ここまでは、割り込みを行う入出力装置が一つである前提で考えました。しかし、実際にはモニタ、スピーカ、マウス、キーボードなど複数の入出力装置が接続同時に使われることがほとんどです。この場合、割り込みが起こったときにその原因を特定するために、すべての装置のステータスレジスタを確認しなければならず、処理に時間がかかります。また、割り込み処理の実行中に別の割り込みを許可するかを考えなくてはなりません。装置の処理速度によって、素早く処理しなければオーバーランしてしまうものや、緊急性の低いものなどを考慮し割り込みをコントロールする必要があります。これらの問題を解決するための仕組みがベクタ割り込みです。

ベクタ割り込みの仕組み

ベクタ割り込みでは、割り込みの優先度を表す割り込みレベルを指定します。割り込みレベルは0が最高で1、2…と値が大きくなるごとに緊急度が低いものを割り当てます。また、割り当てる割り込みの数は優先度が高いものほど少なくなるように指定します。これは優先度の高い処理を高速に行うためです。

複数の割り込みが連続して発生したとき、発生した割り込み処理の割り込みレベルが現在実行中の割り込み処理の割り込みレベルより低いときは割り込みが禁止されます。このようにして、割り込み処理に優先順位を設定しています。

退避用のレジスタの数

割り込み処理中に別の割り込み処理を行うと、退避用のレジスタは既に使用しているのでそのままでは使えません。これを解決するために、プロセッサには2つの方式があります。

一つは退避用レジスタを複数用意する方式です。LIFO式のレジスタスタックを用意することで多重割り込みを実現しているプロセッサもあります。

退避用レジスタスタックを持たないプロセッサの場合はメモリに退避します。多重割り込み時、命令の初めに退避用レジスタの値をメモリに退避します。こうすることで退避用レジスタが空くので更に割り込みすることができます。この処理を行う間は割り込みを禁止しておく必要があります。ただし、この方法はレジスタスタックに比べ処理時間がかかります。

ポーリング

最後に補足として、I/O処理の終了を検知する割り込み以外の方法としてポーリングを説明します。

I/O処理の動作状況はI/Oコントローラ内のステータスレジスタに書き込まれています。これを参照することでI/O処理の完了を確認することができます。定期的にステータスレジスタを読み込みI/Oの終了を検知できます。

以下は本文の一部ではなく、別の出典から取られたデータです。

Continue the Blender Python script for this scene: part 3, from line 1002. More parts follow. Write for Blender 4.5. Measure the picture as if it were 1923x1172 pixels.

ポーリングで高速な検知を行おうとすると、頻繁にステータスレジスタを参照する必要があります。そのためプロセッサに高い負荷がかかります。多くのプロセッサではプロセッサの負荷軽減のため割り込みが用いられますが、レジスタの退避などが不要なため、どうしても高速な応答確認が必要な場合はポーリングが用いられます。

まとめ

この記事では割り込みと例外に関連する処理についてまとめました。どちらもOS開発には欠かせない要素です。使い所が異なるので意識することはあまりありませんが、これらは同じ仕組みで動作しています。

最後までお読みいただきありがとうございます。